Do you really need cards in poker?

The title may sound somewhat misleading, of course you need cards in poker otherwise how could you ever play the game? This is not what I am talking about of course and what I actually mean is, do you really need strong hands to play? It all depends on the situation and it would be a big mistake to generalise here.

If you knew with a hundred percent certainty that the blinds would fold and you are on the button then you can raise without even looking at your hand. With online poker of course then you have no option but to look at your hand but you get the drift with what I am saying here.

As you gain experience then you can begin to see just how certain hands shape up in certain situations. This is what novice players seem to struggle with, it is difficult for them to see how it can be correct to fold AK on one hand and re-raise with J-9 on the next.

How can you fold AK pre-flop in a cash game? The answer is very simple, when you know that it is the worst hand. If you see two players who are the two tightest players on the table raise and then re-raise then where do you think that your AK stands in the pecking order?

At best you may be a marginal underdog against QQ or JJ or you may on a good day be tying with another AK. However, you could well be buried here against AA and KK. It is better to simply fold the hand and stay out of trouble. But this is once again where novices fall down, they see a strong hand and immediately think that they have to play it.

Let us look at an example, it has been raised to $3.50 in a NL100 ring game and our hero re-raises to $12 from the button with QQ. The big blind re-raises again and the original raiser makes a deep stack all-in shove. Our hero is sitting there with his QQ and he thinks for a while but eventually sticks his money in the middle….the big blind also calls.

Now there is literally no way with this betting sequence how a pair of queens could be the best hand against two deep stacked players who have been prepared to get all-in pre-flop. Against one opponent and you may just about justify the call but I am not convinced even then.

Against two opponents then you are virtually dead in the water. When the cards were revealed, one player had KK and the other had AA. I actually saw this hand played out with my own eyes while sitting at a table and I knew what was coming. The true art of poker is knowing when you can take junk and win with it and when you have to fold strong hands.
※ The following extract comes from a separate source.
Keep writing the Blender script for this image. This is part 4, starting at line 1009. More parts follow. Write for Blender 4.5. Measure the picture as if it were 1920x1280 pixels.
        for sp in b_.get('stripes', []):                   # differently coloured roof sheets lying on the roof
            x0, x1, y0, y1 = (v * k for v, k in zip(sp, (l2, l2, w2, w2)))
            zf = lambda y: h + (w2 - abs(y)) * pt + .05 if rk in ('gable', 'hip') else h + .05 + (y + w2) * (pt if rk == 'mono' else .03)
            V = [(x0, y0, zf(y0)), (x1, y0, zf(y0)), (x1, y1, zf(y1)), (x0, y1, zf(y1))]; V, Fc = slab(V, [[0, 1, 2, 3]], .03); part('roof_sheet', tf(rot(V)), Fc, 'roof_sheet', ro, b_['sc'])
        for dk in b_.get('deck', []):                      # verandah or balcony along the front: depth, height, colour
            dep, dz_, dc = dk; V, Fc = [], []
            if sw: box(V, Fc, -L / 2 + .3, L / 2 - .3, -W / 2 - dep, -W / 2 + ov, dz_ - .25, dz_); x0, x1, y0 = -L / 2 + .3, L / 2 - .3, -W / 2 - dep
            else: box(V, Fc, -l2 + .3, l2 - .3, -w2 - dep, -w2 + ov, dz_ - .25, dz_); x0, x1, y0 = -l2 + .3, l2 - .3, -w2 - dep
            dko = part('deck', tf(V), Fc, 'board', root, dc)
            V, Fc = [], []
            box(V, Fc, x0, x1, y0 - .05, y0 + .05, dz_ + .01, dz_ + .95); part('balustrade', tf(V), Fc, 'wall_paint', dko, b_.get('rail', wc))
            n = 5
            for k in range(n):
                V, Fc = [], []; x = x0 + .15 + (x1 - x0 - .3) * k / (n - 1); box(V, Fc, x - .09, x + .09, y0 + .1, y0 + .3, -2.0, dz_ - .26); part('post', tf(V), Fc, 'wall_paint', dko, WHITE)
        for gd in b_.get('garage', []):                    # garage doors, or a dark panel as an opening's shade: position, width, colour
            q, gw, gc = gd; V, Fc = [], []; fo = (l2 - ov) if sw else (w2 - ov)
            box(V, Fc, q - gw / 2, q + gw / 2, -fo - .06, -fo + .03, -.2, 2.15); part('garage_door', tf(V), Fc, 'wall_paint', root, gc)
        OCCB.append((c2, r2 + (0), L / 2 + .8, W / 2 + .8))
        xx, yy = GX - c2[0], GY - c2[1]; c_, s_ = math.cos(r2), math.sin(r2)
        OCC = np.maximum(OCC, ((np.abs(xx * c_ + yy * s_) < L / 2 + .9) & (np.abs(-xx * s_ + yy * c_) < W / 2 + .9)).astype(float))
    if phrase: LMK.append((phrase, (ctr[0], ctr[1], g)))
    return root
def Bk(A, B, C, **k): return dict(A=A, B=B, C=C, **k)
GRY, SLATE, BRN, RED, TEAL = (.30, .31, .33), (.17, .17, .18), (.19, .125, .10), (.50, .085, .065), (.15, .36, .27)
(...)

In no-limit hold’em then the big hands will often get you into a whole world of hurt and that’s even when you have the skill to play them well. If you don’t have that skill then you have no future playing no-limit hold’em if you continually overplay big pre-flop hands. If a hand is big pre-flop then it is only big after two cards out of seven have been seen. That equates to only 28% of the actual hand……do you still fancy your chances.